A hydrogen atom is in the n = 2 state. In the context of the Bohr model, how many wavelengths of the electron fit around this orbit?

2 Answers

You have mutually exclusive concepts here. In the Bohr model, the electron is a particle with no wavelength.

At the quantum scale, the electron’s wave function spreads out over the larger volume of space it occupies at higher energies. It will become in essence a standing wave at the orbit, or if unable to stabilize, the excess energy is released as photons with well-known wavelength and the electron "drops" down into the ground state, and stabilizes as a "standing wave" in orbit.

I like Bekki’s analysis, but it assumes things that cannot be bourne out by experiment, just as the Bohr model does. The electron is a ½ integer spin fermion, and as a direct result, the wave functions will be standing half-waves.

Thus, the wavelength orbit will be ½n where n is the principal quantum number.

At n = 2, you will have one wavelength as the circumference.

Of course, all of the above ignores relativistic effects.

A
Anonymous

Jan 16, 2025

Bohr’s hypothesis was that for principal quantum number n, the angular momentum is n hbar.

From that, you can calculate that the orbital radius is n^2 times the bohr radius. Therefore the circumference also goes up like n^2.

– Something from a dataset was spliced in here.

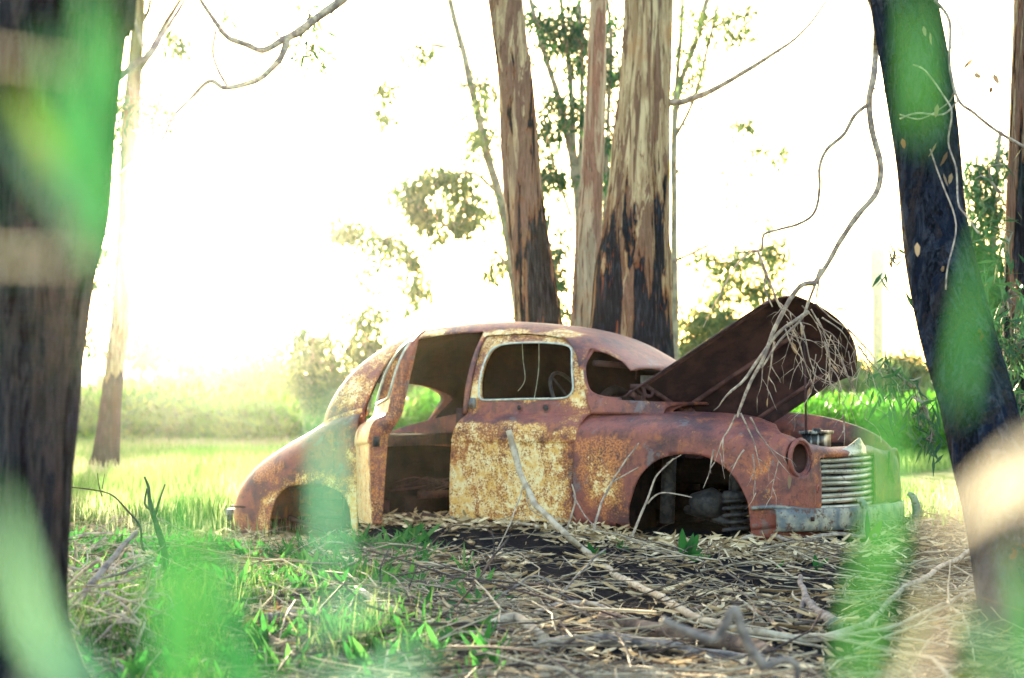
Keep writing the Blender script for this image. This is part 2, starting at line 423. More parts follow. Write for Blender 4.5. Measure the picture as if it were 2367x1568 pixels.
# ================================================================ THE CAR
car = thing('abandoned_car', 'rusted old saloon car shell without wheels, its bonnet up and rear door open', 'car', tuple(CO), -TH)
NEXP = 4.0
ST = np.array([  # u, z top, half width at base, z base
    (-1.39, .50, .30, .44), (-1.365, .62, .46, .44), (-1.325, .78, .61, .44), (-1.25, .95, .70, .46), (-1.12, 1.12, .75, .46),
    (-.93, 1.255, .765, .50), (-.68, 1.35, .78, .755), (-.40, 1.395, .785, .76), (0, 1.415, .785, .76), (.30, 1.393, .785, .76),
    (.56, 1.355, .775, .76), (.80, 1.285, .76, .76), (1.01, 1.178, .735, .76), (1.22, 1.045, .70, .76), (1.42, .90, .66, .755), (1.5, .82, .64, .75)])
def cabin_loft(nu=110, nt=64):
    A = crm(ST, np.linspace(0, len(ST) - 1, nu))
    th = np.linspace(0, math.pi, nt)
    c = np.abs(np.cos(th)); s = np.sin(th)
    r = 1 / (c ** NEXP + s ** NEXP) ** (1 / NEXP)
    yy = -np.cos(th) * r; zz = s * r
    H = np.maximum(A[:, 1] - A[:, 3], .02)[:, None]
    Z = A[:, 3][:, None] + H * zz[None]
    Y = A[:, 2][:, None] * yy[None] * (1 - .17 * np.clip((Z - .76) / .62, 0, 1.1))
    U = np.repeat(A[:, 0][:, None], nt, 1)
    V = np.stack([U, Y, Z], -1).reshape(-1, 3)
    i = np.arange(nu - 1)[:, None] * nt + np.arange(nt - 1)[None]
    return V, np.stack([i, i + 1, i + nt + 1, i + nt], -1).reshape(-1, 4)
def cabin_y(u, z):
    k = np.interp(u, ST[5:, 0], np.arange(5, len(ST))); a = crm(ST, [k])[0]
    zr = np.clip((z - a[3]) / (a[1] - a[3]), 0, .999)
    return -a[2] * (1 - zr ** NEXP) ** (1 / NEXP) * (1 - .17 * np.clip((z - .76) / .62, 0, 1.1))
def low_w(z):
    return np.interp(z, [-.05, 0, .10, .45, .56, .568, .60, .65, .69, .72, .74, .755, .765, .80], [.868, .874, .886, .897, .90, .908, .910, .903, .888, .862, .825, .795, .782, .778])
def side_grid(u0, u1, z0, z1, sgn=-1, nu=60, nz=60):
    zs = np.unique(np.concatenate([np.linspace(z0, z1, nz), [.56, .568]])); us = np.linspace(u0, u1, nu)
    UU, ZZ_ = np.meshgrid(us, zs, indexing='ij')
    Y = low_w(ZZ_) - .03 * np.clip((-UU - .3), 0, 1) ** 2
    V = np.stack([UU, sgn * Y, ZZ_], -1).reshape(-1, 3); n = len(zs)
    i = np.arange(nu - 1)[:, None] * n + np.arange(n - 1)[None]
    F = np.stack([i, i + n, i + n + 1, i + 1], -1).reshape(-1, 4)
    return V, F if sgn < 0 else F[:, ::-1]
def side_y(u, z):
    return np.where(z < .765, low_w(z) - .03 * np.clip(-u - .3, 0, 1) ** 2, [-cabin_y(a, b) if b >= .765 else 0 for a, b in zip(u, z)])
def door_solid(u0, u1, z1, poly, win, inner):
    zs = np.unique(np.concatenate([np.linspace(-.02, z1, 74), [.56, .568]])); us = np.linspace(u0, u1, 50)
    UU, ZZ_ = np.meshgrid(us, zs, indexing='ij'); Y = side_y(UU.ravel(), ZZ_.ravel())
    V = np.stack([UU.ravel(), -Y, ZZ_.ravel()], -1); n = len(zs)
    i = np.arange(49)[:, None] * n + np.arange(n - 1)[None]
    F = np.stack([i, i + n, i + n + 1, i + 1], -1).reshape(-1, 4)
    return carve(V, F, [prism(win, -1.2, -.3)], keep=prism(poly, -1.2, -.3), yoff=inner)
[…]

So if the angular momentum goes up by a factor of n, and the radius goes up by n^2, the momentum must go down like 1/n.

The deBroglie wavelength goes like 1/p, so it is proportional to n.

So the number of wavelengths per circumference goes like n^2/n = n.

So if the ground state orbital is one wavelength, the answer for any other orbital would be n.

–And yes, what X says is correct. ANY attempt to analyze the Bohr model in detail means building upon assumptions that we now know are incorrect.